Author: Matthew E. Kahn

Professor of Economics at UCLA.

21 thoughts on “Risk Progress”

  1. Odds are that the decline in automobile deaths is due to more safety regulations. Enforced seat belt usage, mandatory air bags, and the like.

  2. Yes, regulated items such as seat belts, air bags, better structures (deformable front and rear clips with much stronger bodies surrounding the passengers) are a large part of the decline. I’ll add some non-mandated items such as better brakes (disc vs drum), better tires, anti-lock brakes, and stability/anti-skid systems.

    1. Antilock brakes (ABS) are a mixed blessing. They work extremely well for drivers who understand how they operate. They don’t work so well for drivers who don’t.

      These drivers fall into two groups. The first think ABS is a miracle that overcomes road conditions. They don’t. You can stop in a shorter distance on wet pavement with ABS, but not as short as on dry pavement. All of the usual safety precautions in inclement weather apply. The second group didn’t learn that ABS systems in operation sound and feel like something awful is happening under your right foot. The ABS system engages in an emergency and these drivers release pressure on the brake pedal, or worse, get off the brake entirely.

  3. What is this, let them eat airbags?

    America’s road fatalities per 100,000 is 11 in 2009. Before the recession it was 14-15. Here some countries with at least half that:

    3: Sweden, UK, Iceland, Japan
    4: Holland, Germany, Ireland, Switzerland
    5: Australia, Norway, Israel
    6: Finland, Spain, France
    7: Denmark

    America is terrible at transportation safety. Don’t let the glib economist tell you otherwise.

    1. Fatalities per 100 million miles of driven might be more telling since Americans drive a lot more miles than the drivers in most of the countries listed.

        1. I said zero about whether driving more miles was a good thing. Compared to the countries on your list, the US very large and sparsely populated country. A lot of US drivers have to drive a lot of miles to get to the places they want to get to.

          1. Well… for the (really pretty small) portion of U.S. drivers who live in the rural counties of the Plains and the west, driving long distances is necessary, although I’d bet they don’t do those long-distance trips too often (probably once a week for the shopping trip). The vast majority of Americans who have long commutes and longish drives for shopping do so because they choose to.

            But yeah, showing the stats on a per-vehicle basis combines two effects and confuses the issue of the inherent safety of the system with that of usage of the system.

            Now as far as contributors to safety go in other countries, I don’t know about the other countries on the list, but Germany has very stringent licensing laws. Before you can get a drivers license in Germany you have to demonstrate you can actually control the damned car, not just drive around the block and maybe parallel park.
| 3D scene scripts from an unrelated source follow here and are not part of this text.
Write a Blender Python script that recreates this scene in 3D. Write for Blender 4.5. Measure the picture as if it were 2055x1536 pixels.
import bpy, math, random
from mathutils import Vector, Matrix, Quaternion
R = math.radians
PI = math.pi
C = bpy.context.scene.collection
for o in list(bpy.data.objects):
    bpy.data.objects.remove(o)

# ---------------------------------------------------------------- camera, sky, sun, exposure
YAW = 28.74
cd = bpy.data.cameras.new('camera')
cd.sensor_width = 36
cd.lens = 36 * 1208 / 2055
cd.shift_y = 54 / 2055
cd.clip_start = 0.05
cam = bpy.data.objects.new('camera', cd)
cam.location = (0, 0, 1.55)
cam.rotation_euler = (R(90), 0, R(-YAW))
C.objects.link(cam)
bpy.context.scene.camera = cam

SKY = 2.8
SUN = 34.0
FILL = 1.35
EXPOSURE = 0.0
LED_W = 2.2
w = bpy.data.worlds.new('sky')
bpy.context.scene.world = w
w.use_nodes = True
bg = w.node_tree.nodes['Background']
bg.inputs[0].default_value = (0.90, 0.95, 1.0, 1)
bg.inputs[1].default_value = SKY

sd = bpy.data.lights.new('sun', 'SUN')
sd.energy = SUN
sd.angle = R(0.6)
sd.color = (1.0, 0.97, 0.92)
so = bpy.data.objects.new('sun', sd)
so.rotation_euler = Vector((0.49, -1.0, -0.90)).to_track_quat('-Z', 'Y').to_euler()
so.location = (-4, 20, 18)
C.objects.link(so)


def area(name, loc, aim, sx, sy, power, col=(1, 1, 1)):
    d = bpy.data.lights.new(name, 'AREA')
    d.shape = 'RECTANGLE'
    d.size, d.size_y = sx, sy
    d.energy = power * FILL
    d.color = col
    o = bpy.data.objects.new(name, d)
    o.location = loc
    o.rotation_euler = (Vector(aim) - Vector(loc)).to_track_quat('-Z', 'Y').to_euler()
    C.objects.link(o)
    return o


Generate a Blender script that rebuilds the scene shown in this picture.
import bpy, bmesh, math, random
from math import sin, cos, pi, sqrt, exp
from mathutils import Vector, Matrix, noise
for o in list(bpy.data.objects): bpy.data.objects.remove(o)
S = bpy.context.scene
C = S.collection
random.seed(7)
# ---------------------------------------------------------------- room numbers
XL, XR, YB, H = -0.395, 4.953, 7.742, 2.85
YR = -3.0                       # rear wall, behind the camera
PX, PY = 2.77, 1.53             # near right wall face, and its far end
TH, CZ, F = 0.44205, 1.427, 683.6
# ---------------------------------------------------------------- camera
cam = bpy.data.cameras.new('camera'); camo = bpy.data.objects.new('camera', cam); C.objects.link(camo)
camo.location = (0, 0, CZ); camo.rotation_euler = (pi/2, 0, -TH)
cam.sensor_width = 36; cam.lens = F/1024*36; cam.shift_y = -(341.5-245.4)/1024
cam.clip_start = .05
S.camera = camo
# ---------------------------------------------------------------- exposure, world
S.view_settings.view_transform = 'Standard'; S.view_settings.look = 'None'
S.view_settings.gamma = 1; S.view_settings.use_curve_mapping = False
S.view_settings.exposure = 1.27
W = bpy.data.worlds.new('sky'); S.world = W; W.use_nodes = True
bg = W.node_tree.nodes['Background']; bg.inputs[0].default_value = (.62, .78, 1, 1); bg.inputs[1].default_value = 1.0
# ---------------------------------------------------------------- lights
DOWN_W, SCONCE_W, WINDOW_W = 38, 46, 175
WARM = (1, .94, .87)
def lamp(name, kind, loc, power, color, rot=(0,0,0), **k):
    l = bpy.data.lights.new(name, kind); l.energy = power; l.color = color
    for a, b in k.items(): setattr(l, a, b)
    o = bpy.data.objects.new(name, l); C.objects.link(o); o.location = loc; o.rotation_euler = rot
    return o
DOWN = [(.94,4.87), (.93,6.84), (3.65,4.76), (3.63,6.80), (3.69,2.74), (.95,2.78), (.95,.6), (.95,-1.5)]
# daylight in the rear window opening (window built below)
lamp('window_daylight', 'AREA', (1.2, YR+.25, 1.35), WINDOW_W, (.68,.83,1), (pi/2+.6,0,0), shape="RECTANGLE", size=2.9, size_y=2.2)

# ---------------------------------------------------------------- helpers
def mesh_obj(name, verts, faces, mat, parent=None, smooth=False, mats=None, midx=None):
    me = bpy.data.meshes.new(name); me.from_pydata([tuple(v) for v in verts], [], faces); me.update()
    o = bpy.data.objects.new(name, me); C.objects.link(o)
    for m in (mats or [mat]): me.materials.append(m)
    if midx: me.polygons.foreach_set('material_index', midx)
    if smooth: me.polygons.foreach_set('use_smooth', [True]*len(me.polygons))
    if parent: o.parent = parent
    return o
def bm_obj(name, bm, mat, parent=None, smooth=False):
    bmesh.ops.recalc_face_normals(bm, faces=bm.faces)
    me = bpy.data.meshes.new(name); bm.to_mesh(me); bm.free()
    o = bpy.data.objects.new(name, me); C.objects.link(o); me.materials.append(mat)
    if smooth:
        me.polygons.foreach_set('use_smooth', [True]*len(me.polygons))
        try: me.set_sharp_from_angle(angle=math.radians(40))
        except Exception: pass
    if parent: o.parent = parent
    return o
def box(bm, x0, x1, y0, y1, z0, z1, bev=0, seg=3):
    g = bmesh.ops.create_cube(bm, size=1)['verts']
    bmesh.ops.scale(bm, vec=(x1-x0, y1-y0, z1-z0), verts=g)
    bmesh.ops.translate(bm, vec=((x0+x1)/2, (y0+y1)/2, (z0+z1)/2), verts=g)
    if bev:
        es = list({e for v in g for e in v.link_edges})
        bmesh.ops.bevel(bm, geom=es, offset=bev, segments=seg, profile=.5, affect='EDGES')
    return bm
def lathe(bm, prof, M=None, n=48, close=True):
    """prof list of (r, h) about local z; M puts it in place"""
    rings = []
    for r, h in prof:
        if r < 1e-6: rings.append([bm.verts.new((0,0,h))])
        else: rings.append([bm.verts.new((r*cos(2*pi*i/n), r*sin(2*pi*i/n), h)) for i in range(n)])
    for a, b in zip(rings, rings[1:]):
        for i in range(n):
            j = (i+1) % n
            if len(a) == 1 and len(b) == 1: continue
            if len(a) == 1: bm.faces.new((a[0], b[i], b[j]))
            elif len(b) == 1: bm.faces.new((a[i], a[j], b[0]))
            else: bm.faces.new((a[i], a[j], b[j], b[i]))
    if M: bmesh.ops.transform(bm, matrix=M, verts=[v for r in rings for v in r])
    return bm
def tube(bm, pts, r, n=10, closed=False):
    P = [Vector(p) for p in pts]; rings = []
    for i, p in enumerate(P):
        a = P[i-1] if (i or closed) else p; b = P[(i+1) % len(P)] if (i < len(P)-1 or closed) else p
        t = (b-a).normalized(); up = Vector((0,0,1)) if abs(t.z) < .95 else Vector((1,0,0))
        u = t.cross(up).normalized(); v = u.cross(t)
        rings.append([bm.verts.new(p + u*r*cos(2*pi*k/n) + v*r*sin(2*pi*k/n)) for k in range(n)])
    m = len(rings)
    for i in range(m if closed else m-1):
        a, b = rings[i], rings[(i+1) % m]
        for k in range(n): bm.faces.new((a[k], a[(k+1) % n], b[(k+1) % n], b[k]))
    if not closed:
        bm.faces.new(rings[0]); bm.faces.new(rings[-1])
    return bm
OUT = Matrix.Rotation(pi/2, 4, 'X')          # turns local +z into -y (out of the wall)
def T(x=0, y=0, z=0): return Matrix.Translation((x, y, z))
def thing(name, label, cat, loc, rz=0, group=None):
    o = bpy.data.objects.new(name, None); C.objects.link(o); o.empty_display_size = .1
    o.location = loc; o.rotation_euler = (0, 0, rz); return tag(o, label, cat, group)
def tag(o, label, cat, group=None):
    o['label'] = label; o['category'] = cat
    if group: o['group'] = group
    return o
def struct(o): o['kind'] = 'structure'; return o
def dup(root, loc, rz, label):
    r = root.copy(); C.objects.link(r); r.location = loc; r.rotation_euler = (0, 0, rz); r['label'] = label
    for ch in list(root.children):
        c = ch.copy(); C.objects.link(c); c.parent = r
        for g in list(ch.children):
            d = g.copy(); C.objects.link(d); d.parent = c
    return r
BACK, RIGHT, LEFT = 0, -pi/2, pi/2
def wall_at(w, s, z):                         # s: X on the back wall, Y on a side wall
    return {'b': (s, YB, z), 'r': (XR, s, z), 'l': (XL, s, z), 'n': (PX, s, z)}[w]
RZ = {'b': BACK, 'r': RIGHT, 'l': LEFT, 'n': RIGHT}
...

            In Japan, Tokyo (at least) is densely populated enough to support a rail and subway system that puts New York to shame, and isn’t entirely downtown-focused. Google “tokyo railway map” and you’ll find this

            http://www.jreast.co.jp/e/routemaps/pdf/RouteMap_majorrailsub.pdf

            This map shows pretty much all of the routes around the capital area (and omits numerous stations I’m aware of for clarity). Most Tokyo families have a car, but it gets used very seldom (probably a major shopping trip on weekends and an occasional trip around holidays to visit grandma and grandpa). Having said that, average Tokyoites live at a level of density that most Americans just wouldn’t put up with.
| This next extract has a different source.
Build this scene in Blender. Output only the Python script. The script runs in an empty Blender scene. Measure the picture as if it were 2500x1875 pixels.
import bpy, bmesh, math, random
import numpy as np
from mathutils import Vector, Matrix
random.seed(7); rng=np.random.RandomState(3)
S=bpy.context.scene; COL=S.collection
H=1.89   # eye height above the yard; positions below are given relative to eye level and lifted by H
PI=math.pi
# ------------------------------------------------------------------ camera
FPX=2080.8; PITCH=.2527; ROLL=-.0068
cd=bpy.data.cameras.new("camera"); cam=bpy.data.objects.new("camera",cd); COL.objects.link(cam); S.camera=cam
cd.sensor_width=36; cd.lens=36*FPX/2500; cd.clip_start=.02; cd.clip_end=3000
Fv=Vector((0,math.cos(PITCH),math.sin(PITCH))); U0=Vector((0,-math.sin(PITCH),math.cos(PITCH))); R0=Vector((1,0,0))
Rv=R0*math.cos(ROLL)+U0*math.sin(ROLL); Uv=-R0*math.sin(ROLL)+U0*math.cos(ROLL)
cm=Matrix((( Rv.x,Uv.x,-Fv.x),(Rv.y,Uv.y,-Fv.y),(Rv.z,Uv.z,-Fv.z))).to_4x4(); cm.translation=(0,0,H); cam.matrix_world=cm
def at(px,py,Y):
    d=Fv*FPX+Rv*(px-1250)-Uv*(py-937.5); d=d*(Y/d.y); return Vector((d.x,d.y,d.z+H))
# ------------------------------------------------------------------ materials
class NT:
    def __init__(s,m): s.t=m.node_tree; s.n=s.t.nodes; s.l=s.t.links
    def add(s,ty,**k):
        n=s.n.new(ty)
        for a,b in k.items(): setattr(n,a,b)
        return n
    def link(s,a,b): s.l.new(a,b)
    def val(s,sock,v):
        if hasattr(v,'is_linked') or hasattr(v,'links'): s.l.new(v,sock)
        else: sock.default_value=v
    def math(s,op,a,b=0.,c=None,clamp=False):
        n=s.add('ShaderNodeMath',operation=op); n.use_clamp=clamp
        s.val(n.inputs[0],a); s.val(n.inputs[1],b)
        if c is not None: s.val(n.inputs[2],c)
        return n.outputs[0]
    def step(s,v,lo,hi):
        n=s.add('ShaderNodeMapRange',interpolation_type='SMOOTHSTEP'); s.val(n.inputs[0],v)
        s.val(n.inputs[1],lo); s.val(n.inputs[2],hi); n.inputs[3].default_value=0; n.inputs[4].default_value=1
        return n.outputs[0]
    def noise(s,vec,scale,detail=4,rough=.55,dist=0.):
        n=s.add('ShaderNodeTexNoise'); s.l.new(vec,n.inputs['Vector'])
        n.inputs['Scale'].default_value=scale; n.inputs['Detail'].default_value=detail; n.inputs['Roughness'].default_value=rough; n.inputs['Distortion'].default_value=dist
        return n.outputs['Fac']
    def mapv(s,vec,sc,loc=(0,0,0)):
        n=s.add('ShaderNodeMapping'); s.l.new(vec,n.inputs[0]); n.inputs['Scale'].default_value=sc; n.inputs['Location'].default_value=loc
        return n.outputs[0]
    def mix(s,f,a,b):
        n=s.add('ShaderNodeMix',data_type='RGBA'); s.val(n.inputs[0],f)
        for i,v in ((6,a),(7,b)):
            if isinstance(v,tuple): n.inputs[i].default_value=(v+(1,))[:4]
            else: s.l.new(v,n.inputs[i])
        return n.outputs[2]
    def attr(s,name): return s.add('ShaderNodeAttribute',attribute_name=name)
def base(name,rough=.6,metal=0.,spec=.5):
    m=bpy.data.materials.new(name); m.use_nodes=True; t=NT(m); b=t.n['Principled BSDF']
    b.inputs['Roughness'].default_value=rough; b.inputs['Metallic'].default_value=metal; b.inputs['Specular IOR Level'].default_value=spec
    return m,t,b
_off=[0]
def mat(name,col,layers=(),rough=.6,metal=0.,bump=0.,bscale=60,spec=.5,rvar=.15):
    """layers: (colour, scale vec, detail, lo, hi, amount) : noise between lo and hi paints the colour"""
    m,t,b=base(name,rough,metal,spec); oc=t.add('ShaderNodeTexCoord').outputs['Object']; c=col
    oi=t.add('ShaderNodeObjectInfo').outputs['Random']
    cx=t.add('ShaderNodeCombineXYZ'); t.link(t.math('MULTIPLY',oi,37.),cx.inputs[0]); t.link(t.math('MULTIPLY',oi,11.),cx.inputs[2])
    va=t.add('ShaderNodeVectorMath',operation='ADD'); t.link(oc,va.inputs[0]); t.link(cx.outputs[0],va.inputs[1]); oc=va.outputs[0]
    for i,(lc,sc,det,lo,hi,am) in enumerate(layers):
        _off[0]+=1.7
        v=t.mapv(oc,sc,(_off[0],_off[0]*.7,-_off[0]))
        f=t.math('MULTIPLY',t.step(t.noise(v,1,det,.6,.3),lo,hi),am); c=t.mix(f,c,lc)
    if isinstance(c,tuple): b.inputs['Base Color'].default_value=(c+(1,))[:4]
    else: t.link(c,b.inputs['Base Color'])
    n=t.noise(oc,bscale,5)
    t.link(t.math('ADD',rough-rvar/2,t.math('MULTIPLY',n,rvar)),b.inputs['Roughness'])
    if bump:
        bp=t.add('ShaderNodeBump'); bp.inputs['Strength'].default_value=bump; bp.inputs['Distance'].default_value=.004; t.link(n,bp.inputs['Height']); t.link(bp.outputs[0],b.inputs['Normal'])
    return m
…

          2. Deaths per passenger mile or per passenger hour would be even better metrics for comparisons between modes of travel and countries.
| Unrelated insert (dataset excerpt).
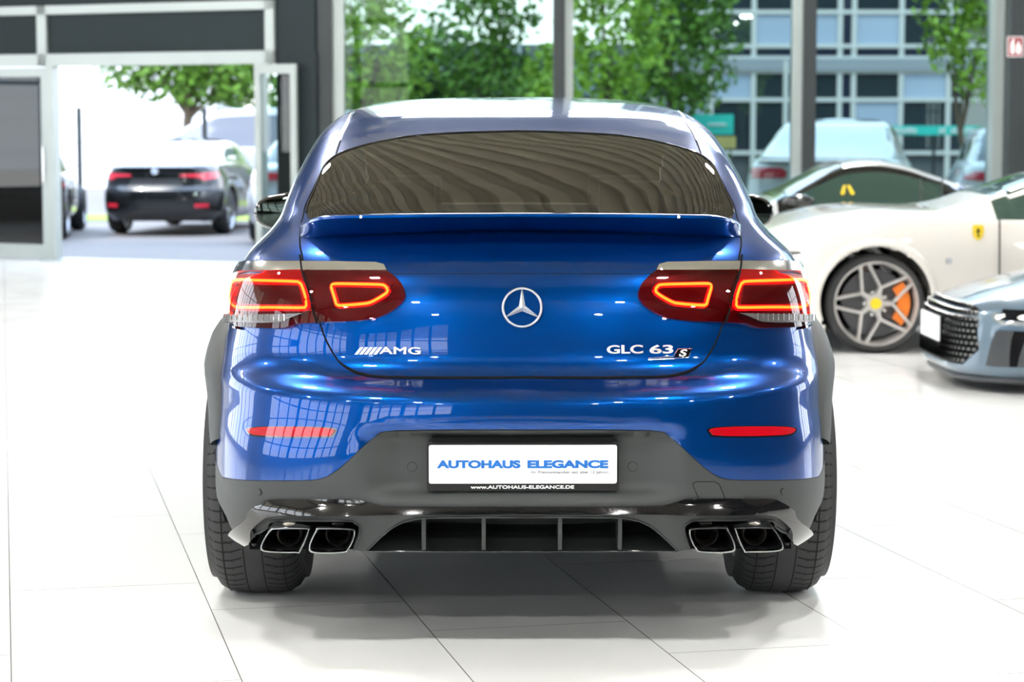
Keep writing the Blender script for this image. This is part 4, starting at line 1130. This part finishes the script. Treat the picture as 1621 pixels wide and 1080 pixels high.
# ---- white sports car, side on
D1 = 14.64; sc1 = .945
fx = at(1388, 484, D1).x; half1 = .93
C1 = thing('car', 'pearl white sports car seen side on with grey star wheel and orange brake caliper', 'car', (fx + 3.50, D1 + half1, 0), PI / 2)
top1 = [(0, .82), (.12, .86), (.5, .93), (1.0, 1.07), (1.5, 1.17), (1.95, 1.205), (2.25, 1.17), (2.6, 1.06), (2.95, .945), (3.1, .925), (3.5, .935), (3.75, .905), (3.98, .85), (4.16, .775), (4.33, .66), (4.43, .50)]
belt1 = [(0, .72), (.4, .84), (1.0, .90), (1.8, .865), (2.6, .86), (3.0, .875), (3.5, .905), (3.8, .86), (4.1, .72), (4.33, .55), (4.43, .42)]
loft_car(C1, dict(L=4.43, top=top1, belt=belt1, w=[(0, .70), (.1, .84), (.4, .92), (1.0, .95), (1.8, .90), (2.5, .895), (3.0, .91), (3.5, .93), (3.9, .90), (4.2, .80), (4.36, .64), (4.43, .48)],
     wr=[(0, .6), (1.0, .56), (2.2, .54), (2.9, .60), (3.1, .78), (3.5, .80), (4.1, .7), (4.43, .4)], z0=[(0, .30), (.3, .17), (1.5, .13), (3, .13), (4.1, .13), (4.36, .17), (4.43, .24)],
     arch=[(3.50, .372, .335), (.96, .375, .335)], win=(1.45, 2.72), gl=(.5, 3.0)), WHITEP, DGREEN_GL)
for s in (3.50, .96):
    for sg in (-1, 1):
        car_wheel(C1, (sg * (half1 - .125), s, .322), sg, R=.322, wd=.24, rimR=.277, det=False, rimm=mat('sports_rim', (.62, .60, .58), .4, .5) if 'sports_rim' not in bpy.data.materials else bpy.data.materials['sports_rim'], hub=YELLOW, star=181, cal=ORANGE)
def side_x(z): return -.905
b = MB()
def s1(px): return 3.50 - (at(px, 400, D1).x - fx)
def zz1(py): return at(810, py, D1 + .03).z
MB().tube([(-.900, s1(1583), .865), (-.918, s1(1583) , .70), (-.912, s1(1584), .45), (-.87, s1(1585), .2)], .0055, 5).build('door_gap', MATTBK, C1)
sh_ = [(0, .050), (.034, .046), (.036, 0), (.026, -.034), (0, -.052), (-.026, -.034), (-.036, 0), (-.034, .046)]
MX = Matrix(((0, 1, 0, 0), (1, 0, 0, 0), (0, 0, 1, 0), (0, 0, 0, 1)))
bd = MB().prism([(s1(1549) + a, zz1(368) + b_) for a, b_ in sh_], -.912, -.895, MX).build('shield_badge', YELLOW, C1)
MB().prism([(s1(1549) + a, zz1(368) + b_) for a, b_ in ((-.008, -.03), (.006, -.03), (.004, -.006), (.016, .004), (.006, .012), (.01, .028), (-.004, .024), (-.012, .008), (-.002, -.002))], -.915, -.910, MX).build('badge_horse', MATTBK, bd)
MB().prism([(s1(1503) + a * .9, zz1(413) + b_ * .9) for a, b_ in rrect(.04, .04, .008)], -.932, -.90, MX).build('side_marker', SILVER, C1)
MB().prism([(s1(px), zz1(py)) for px, py in ((1225, 398), (1262, 399), (1302, 401), (1296, 409), (1262, 413), (1225, 412))], -.86, -.80, MX).build('headlamp', LAMPGL, C1)
MB().prism([(s1(px), zz1(py)) for px, py in ((1225, 398), (1262, 399), (1302, 400), (1300, 403), (1262, 402.5), (1225, 402))], -.875, -.80, MX).build('headlamp_brow', GLOSSBK, C1)
# ---- black supercar behind it
D2 = 18.2
def X2(px): return at(px, 300, D2).x
noseX = .75
C2 = thing('car', 'low black supercar with green tinted side glass parked behind the white sports car', 'car', (noseX + 4.55, D2 + .9, 0), PI / 2)
def s2(px): return 4.55 - (X2(px) - noseX)
def z2(py): return at(810, py, D2 + .3).z
top2 = [(0, .80), (.3, .92)] + [(s2(px), at(810, py, D2 + .9).z) for px, py in ((1565, 293), (1500, 275), (1440, 257), (1395, 250.5), (1350, 254), (1290, 280), (1230, 312), (1195, 330))] + [(3.7, .76), (4.2, .66), (4.55, .45)]
top2 = sorted(set((round(a, 3), b_) for a, b_ in top2 if 0 <= a <= 4.55))
loft_car(C2, dict(L=4.55, top=top2, belt=[(0, .70), (.6, .86), (1.2, .885), (1.8, .80), (2.4, .76), (3.1, .74), (3.7, .68), (4.3, .52), (4.55, .36)], w=[(0, .75), (.15, .9), (1, .96), (2, .9), (3, .92), (3.8, .92), (4.3, .8), (4.55, .5)],
     wr=[(0, .6), (1.5, .52), (2.3, .54), (3.0, .66), (3.4, .75), (4.2, .65), (4.55, .4)], z0=[(0, .3), (.3, .15), (4.2, .13), (4.55, .22)], arch=[(3.45, .36, .33), (.85, .38, .34)],
     win=(1.80, 3.0), gl=(2.45, 3.4), pillar=GLOSSBK, roofm=SILVER2, wsm=mat('windscreen_sky_sheen', (.55, .58, .60), .08, .9)), BLACKP, DGREEN_GL)  # roof and windscreen coloured pale to stand in for the sky's white reflection
for s in (3.45, .85):
    for sg in (-1, 1): car_wheel(C2, (sg * .81, s, .33), sg, R=.33, wd=.24, rimR=.26, det=False)
def onz(name, px, py, pts, m, x_, t_=.03): return MB().prism([(s2(px + a), z2(py + b_)) for a, b_ in pts], -x_, -x_ + t_, MX).build(name, m, C2)
for dx_, tl in ((-5, -2), (6, 3)): onz('seat_belt', 1345 + dx_, 300, [(-3 - tl, -7), (1 - tl, -8), (3 + tl, 5), (0 + tl, 8), (-3 + tl, 6)], YELLOW, .765)
mo = MB(); mo.ico((-.98, s2(1262), z2(316)), 1, 3, 0, (.08, .13, .055)); m2 = mo.build('mirror_housing', BLACKP, C2, 60)
MB().tube([(-.86, s2(1270), z2(330)), (-.96, s2(1263), z2(320))], .02, 8).build('mirror_arm', BLACKP, m2, 60)
for px in (1462, 1496): onz('roof_seam', px, 300, [(-1, -18), (1, -18), (1, 20), (-1, 20)], GREYTRIM, .79, .02)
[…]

  4. The nice thing about the traffic fatality decline is that it rebuts a favorite Chicago meme: Sam Peltzman’s study that purported to prove that seat belts cost lives on net, as they supposedly encourage drivers to drive more dangerously.

    1. True that. I wouldn’t doubt there’s a partial offset from more aggressive driving as drivers feel more secure from seat belts, air bags, etc., but I’d seriously doubt that these features have made driving more dangerous on net. As an example, I’ve found many of the nice suburban housewives in SUV’s with their kids securely strapped into the back seat are some of the most aggressive drivers around, presumably because they feel well nigh invulnerable.

      1. I’ve seen plenty of those surburban wives busy on their phones as they drive — what appears to be aggressive driving may often be clueless inattentiveness.

    2. I remember that one. His story about an offset was cleverly pitched to appeal to an economist’s intuition, but as Don K says, that intuition should be that such an offset or secondary effect would be smaller than the primary effect. Insisting that the regulations would actually reduce safety on net gave the game away.

      He got the desired result in a straightforward scam: he made trend improvements in auto safety his baseline. Any regulatory intervention had to not just continue the trend reduction in injuries, but to accelerate the reduction in injuries, or it was doing the opposite.

      1. IOW, he’s a Chicago economist.

        And it’s clear by now in general that people are bad at assessing quantitative risks and small rates (see Kahneman, Tversky, etc.).

  5. Life expectancy in the USA is pretty mediocre in the OECD universe. In 2007 I checked and the ranking had not changed much over time. Infant mortality was worse then than Taiwan´s. High inequality is not good for life expectancy, so Mathew´s hint that the 99% should feel less aggrieved is unsound.

    1. True; but the U.S. is a large and diverse country. League tables ranking countries whose populations differ by one to many orders of magnitude should take that into account, but rarely do. The point I would make is that life expectancy is a really fundamental indicator of the well being of a society; not completely free of ambiguity (see overpopulation, age-group demographics), but powerful nonetheless. So long as it continues to rise, on a national, regional or planetary bases, that is reason for long-term optimism for that society even in trouble times. Which, after all, they all are.

  6. But the huge disparities between the 1% and the rest of us drags up or down the average for any given stat. I’d recommend using the median, but as an economist you need not be bothered by the real word, or mathematics as long as you conclusins are “neat and clean.” Carry on!

  7. No, it’s not going to the top 1 percent, but it’s pretty much going only to the top half:

    Remaining years of life expectancy for male Social Security–covered workers, by earnings group (top half/bottom half), age, and year of birth
    1912 1917 1922 1927 1932 1937 1941
    top 15.5 16.5 17.5 18.5 19.6 20.6 21.5
    bottom 14.8 15.0 15.3 15.5 15.7 16.0 16.1

    Source: Social Security Administration, Trends in Mortality Differentials and Life Expectancy for Male Social Security-Covered Workers, by Socioeconomic Status (http://www.ssa.gov/policy/docs/ssb/v67n3/v67n3p1.html)

  8. Didn’t a paper not too long ago look at the health disparities between quintiles or similar, and find the gains going to the rich, while the mugs and mopes received little or no gains in health measures? Surely I’m not supposed to believe trickle-on economics works with health outcomes too?!